No ano e meio de governo, a contestação não para de crescer: depois da mobilização sindical de 2017, a ocupação de universidades no inverno e primavera passadas, desde há um mês que o caráter massivo, plural e incontrolável dos coletes amarelos descalçou completamente o discurso reformista de Macron. E ele não é caso único: ao contrário do que sucedeu durante a segunda metade do século passado, o discurso público de quem governa é hoje descaradamente próximo das suas crenças ideológicas mais íntimas, aquelas que antes, de uma forma ou doutra, se procurava disfarçar. O mesmo Macron que se lamentava à BBC, em 2015, que a França não tivesse feito as mesmas reformas que Thatcher tinha imposto aos britânicos nos anos 80, queixava-se que “os assalariados franceses ganham demais”; pelo contrário, o que era preciso é que “os jovens franceses tenham vontade de ser milionários” (Les Echos, 7.1.2015). Como ele teve.

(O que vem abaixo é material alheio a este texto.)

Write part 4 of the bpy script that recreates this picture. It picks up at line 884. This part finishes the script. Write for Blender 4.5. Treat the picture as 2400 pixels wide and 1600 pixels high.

Da mesma forma que o epicentro ideológico do governo do capitalismo global passou do “reformismo do medo” (Josep Fontana) – fazer concessões significativas às classes populares para impedir que elas quisessem derrubar o sistema -, situado algures entre uma social-democracia moderada e um reformismo que se dizia de inspiração religiosa, para um liberalismo económico desenfreado, reacionário em todas as relações sociais, também o lugar de enunciação dos governantes do século XXI tem vindo a transferir-se de uma classe média de que todos fingiam fazer parte até há 20 anos para o perfil do rico empreendedor que, quanto mais rico, mais sabedor de como fazer rico o país! O ricaço que “desce à arena” para solucionar os problemas que “os políticos” deixam por resolver foi não só Berlusconi, em Itália, ou Piñera, no Chile, ou Trump, nos EUA. Esse é o perfil de Macron, cuja identidade de classe transpira por todos os poros em cada aparição pública, quando se cruza com reformados e lhes pede que deixem de se queixar, ou quando dizia, ainda era ministro, que, “muito frequentemente, a vida de empresário é bem mais dura que a de assalariado” (BFM, 20.1.2016). Quando pretendeu, há dias, apaziguar o movimento dos coletes amarelos, percebeu que o melhor mesmo era aumentar o salário mínimo e propor às empresas que, voluntariamente e sem qualquer obrigação legal, pagassem um “prémio” no final do ano aos seus trabalhadores, livre de impostos. É absolutamente revelador que só as grandes empresas (Altice incluída) se tenham apressado a prometer fazê-lo; pelo seu lado, Macron retribuiu o favor rejeitando a pressão popular para restabelecer o imposto sobre as grandes fortunas que ele próprio revogou mal chegou ao poder.
Era, portanto, com gente desta que ia ser salva a democracia do ataque neofascista?